We decided to move anchorages since the stores are all closed and the grocery stores are almost empty on the shelves anyway.. the supply ship will come on this tuesday so there should be more supplies in the stores starting Wednesday. So we headed out to Taioa Bay and are now at 08.57 S and 140.10 W. It is a beautiful bay and for those of you who are Survivor TV Series fans... we are anchored in the bay that they filmed the series at for the Marquesan episodes... We have spent today relaxing, swimming, and playing on the beach... it is an amazing anchorage with steep volcanic cliffs on all sides and a deep valley with a waterfall that we will be visiting tomorrow with a few of the other boats that we have met today while playing in the water. Chris and Tristan and I spent the afternoon playing Gin Rummy and every time I looked up it was so magical to see these tremendous black cliffs that rise straight up from our anchorage to heights of 1500 feet. There are little white birds that fly around them and really stand out from the contrast of the black volcanic rock and the green vegetation. Tomorrow when we go up to the waterfall we will be going with 4 other boats possibly. It is fun because they all have kids and it will be a big multi-cultural group, Italians, French, Americans, Belgians, and Australians... I love to hear all the kids switching languages between other kids and parents. Alexia and Tristan are truly impressed with these boat kids that can speak 3 different languages and they are only 12.

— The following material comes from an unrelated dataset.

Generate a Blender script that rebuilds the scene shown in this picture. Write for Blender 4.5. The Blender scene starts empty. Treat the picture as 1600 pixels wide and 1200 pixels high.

Chris and I have decided to stay here on Nuka Hiva for probably about at least a week. This seems so short.. a few of the boaters that we met today have been cruising this island alone for about 3 weeks to a month... I can see how easy that would be. I wish that we had more time to hang out and do this but unfortunately we are on a schedule with so many amazing places to see that we need to keep moving and discovering... I guess there could be bigger problems and decisions to have.